begin SUPPLIED INFORMATION
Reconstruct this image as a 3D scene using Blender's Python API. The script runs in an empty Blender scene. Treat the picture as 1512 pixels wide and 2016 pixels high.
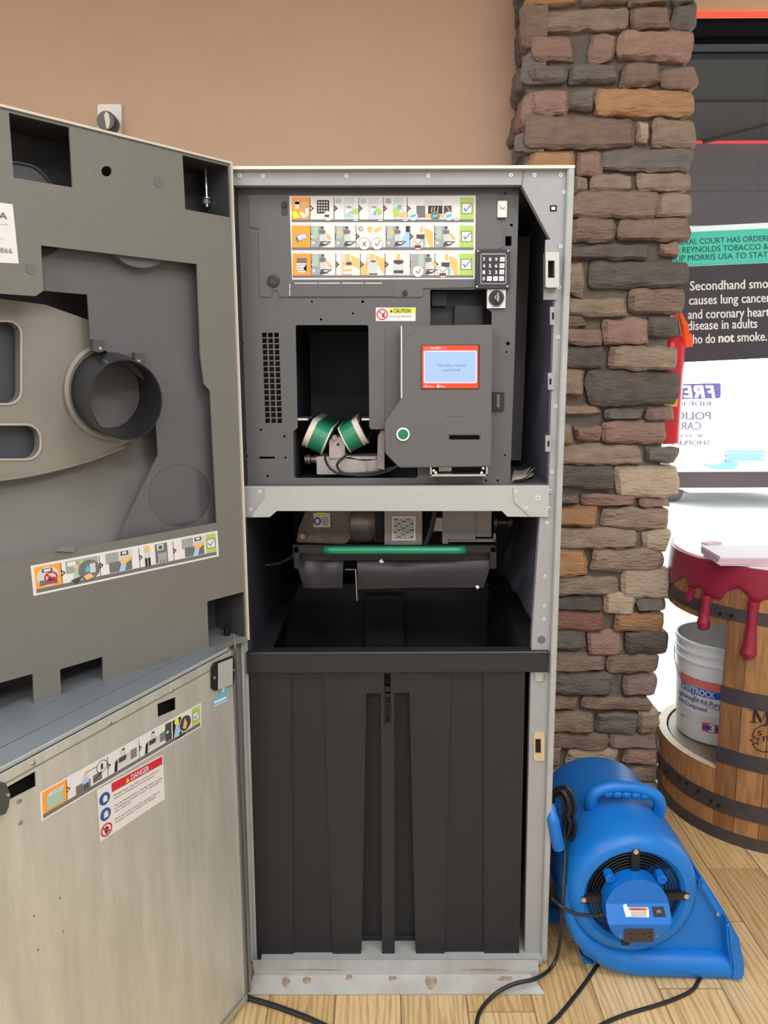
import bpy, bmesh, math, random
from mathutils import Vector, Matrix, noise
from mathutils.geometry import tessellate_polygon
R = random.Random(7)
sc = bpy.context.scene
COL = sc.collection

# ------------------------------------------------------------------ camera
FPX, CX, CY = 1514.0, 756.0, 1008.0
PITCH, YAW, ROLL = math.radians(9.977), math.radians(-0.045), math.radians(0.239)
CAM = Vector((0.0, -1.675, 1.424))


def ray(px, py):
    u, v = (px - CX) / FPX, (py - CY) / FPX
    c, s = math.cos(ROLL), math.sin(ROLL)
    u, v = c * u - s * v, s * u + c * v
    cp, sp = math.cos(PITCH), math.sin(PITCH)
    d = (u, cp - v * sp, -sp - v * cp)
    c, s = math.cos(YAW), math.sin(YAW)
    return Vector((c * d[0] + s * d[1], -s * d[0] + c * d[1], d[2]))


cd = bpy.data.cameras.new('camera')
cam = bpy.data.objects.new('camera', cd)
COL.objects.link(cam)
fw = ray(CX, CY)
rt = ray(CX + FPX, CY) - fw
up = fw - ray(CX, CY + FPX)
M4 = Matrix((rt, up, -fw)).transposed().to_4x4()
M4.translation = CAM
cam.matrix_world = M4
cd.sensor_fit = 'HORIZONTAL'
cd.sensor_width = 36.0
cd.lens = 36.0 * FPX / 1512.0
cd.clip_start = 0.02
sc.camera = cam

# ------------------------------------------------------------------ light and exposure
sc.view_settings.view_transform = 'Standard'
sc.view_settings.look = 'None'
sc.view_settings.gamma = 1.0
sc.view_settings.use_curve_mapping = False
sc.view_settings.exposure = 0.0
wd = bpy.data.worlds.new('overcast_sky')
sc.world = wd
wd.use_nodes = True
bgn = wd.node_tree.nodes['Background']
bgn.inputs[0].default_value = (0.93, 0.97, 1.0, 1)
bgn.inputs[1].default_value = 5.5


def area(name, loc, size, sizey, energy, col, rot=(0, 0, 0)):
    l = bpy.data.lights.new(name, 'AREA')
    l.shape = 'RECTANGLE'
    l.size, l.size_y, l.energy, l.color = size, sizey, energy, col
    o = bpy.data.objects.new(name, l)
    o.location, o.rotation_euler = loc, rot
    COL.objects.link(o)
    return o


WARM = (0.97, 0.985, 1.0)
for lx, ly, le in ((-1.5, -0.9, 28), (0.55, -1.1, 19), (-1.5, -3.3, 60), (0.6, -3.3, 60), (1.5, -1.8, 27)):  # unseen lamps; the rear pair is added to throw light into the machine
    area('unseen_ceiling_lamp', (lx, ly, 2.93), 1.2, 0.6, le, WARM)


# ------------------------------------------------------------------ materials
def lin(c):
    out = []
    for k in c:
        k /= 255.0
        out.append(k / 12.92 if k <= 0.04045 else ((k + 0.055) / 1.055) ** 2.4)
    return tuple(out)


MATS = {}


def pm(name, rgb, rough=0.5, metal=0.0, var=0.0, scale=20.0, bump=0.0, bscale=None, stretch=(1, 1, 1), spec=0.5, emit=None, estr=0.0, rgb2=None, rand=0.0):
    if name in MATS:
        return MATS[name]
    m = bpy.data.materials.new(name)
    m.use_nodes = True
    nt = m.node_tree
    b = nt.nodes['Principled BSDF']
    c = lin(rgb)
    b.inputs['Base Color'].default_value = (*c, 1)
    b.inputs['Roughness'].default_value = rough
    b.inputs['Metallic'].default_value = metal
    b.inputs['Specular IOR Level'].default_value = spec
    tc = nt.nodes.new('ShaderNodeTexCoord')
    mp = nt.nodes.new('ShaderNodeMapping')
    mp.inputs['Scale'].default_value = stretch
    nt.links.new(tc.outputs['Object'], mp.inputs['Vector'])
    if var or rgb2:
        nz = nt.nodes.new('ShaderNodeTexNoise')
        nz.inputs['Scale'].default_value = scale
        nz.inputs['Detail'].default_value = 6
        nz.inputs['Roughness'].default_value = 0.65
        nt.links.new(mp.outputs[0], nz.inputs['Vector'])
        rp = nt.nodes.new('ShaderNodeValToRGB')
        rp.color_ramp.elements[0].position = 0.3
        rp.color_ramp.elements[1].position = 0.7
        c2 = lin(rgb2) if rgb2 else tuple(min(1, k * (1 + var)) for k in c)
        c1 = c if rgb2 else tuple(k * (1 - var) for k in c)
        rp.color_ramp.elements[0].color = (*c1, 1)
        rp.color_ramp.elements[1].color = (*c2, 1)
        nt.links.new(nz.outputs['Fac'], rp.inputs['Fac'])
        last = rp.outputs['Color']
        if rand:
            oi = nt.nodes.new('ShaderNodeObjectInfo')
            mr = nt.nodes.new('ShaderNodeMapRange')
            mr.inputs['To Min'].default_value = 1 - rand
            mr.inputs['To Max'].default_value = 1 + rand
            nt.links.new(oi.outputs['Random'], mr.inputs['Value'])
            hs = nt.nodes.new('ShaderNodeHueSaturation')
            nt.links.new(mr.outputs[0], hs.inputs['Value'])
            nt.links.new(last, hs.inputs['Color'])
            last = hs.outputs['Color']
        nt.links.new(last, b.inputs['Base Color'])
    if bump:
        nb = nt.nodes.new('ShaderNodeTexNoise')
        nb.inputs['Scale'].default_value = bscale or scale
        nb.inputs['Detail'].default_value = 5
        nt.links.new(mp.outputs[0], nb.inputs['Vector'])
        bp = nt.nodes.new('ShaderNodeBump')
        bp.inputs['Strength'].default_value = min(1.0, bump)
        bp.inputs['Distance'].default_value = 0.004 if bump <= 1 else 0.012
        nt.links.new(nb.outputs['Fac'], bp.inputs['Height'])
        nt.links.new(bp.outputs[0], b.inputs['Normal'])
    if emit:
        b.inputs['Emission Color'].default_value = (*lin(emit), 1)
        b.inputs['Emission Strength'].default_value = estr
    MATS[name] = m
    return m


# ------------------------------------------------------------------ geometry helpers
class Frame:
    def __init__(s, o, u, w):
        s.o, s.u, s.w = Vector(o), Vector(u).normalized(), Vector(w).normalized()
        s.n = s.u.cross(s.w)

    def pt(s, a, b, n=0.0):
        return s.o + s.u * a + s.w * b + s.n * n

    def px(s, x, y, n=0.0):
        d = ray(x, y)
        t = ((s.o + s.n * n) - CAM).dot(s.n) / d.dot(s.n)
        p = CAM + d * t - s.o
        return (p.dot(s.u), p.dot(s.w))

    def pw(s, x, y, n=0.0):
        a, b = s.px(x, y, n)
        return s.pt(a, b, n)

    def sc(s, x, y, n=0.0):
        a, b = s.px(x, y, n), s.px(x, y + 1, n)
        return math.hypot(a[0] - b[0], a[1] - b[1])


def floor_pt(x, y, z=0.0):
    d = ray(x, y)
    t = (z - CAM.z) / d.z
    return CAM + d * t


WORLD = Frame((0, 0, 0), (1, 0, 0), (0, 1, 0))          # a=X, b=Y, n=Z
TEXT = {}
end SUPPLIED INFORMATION
WHAT YOU HAVE TO DO:
Repeat the listing above exactly from its first line to the line containing "sc.camera = cam", both included, and omit the pictures.

WRITTEN REPLY:
Reconstruct this image as a 3D scene using Blender's Python API. The script runs in an empty Blender scene. Treat the picture as 1512 pixels wide and 2016 pixels high.
import bpy, bmesh, math, random
from mathutils import Vector, Matrix, noise
from mathutils.geometry import tessellate_polygon
R = random.Random(7)
sc = bpy.context.scene
COL = sc.collection

# ------------------------------------------------------------------ camera
FPX, CX, CY = 1514.0, 756.0, 1008.0
PITCH, YAW, ROLL = math.radians(9.977), math.radians(-0.045), math.radians(0.239)
CAM = Vector((0.0, -1.675, 1.424))


def ray(px, py):
    u, v = (px - CX) / FPX, (py - CY) / FPX
    c, s = math.cos(ROLL), math.sin(ROLL)
    u, v = c * u - s * v, s * u + c * v
    cp, sp = math.cos(PITCH), math.sin(PITCH)
    d = (u, cp - v * sp, -sp - v * cp)
    c, s = math.cos(YAW), math.sin(YAW)
    return Vector((c * d[0] + s * d[1], -s * d[0] + c * d[1], d[2]))


cd = bpy.data.cameras.new('camera')
cam = bpy.data.objects.new('camera', cd)
COL.objects.link(cam)
fw = ray(CX, CY)
rt = ray(CX + FPX, CY) - fw
up = fw - ray(CX, CY + FPX)
M4 = Matrix((rt, up, -fw)).transposed().to_4x4()
M4.translation = CAM
cam.matrix_world = M4
cd.sensor_fit = 'HORIZONTAL'
cd.sensor_width = 36.0
cd.lens = 36.0 * FPX / 1512.0
cd.clip_start = 0.02
sc.camera = cam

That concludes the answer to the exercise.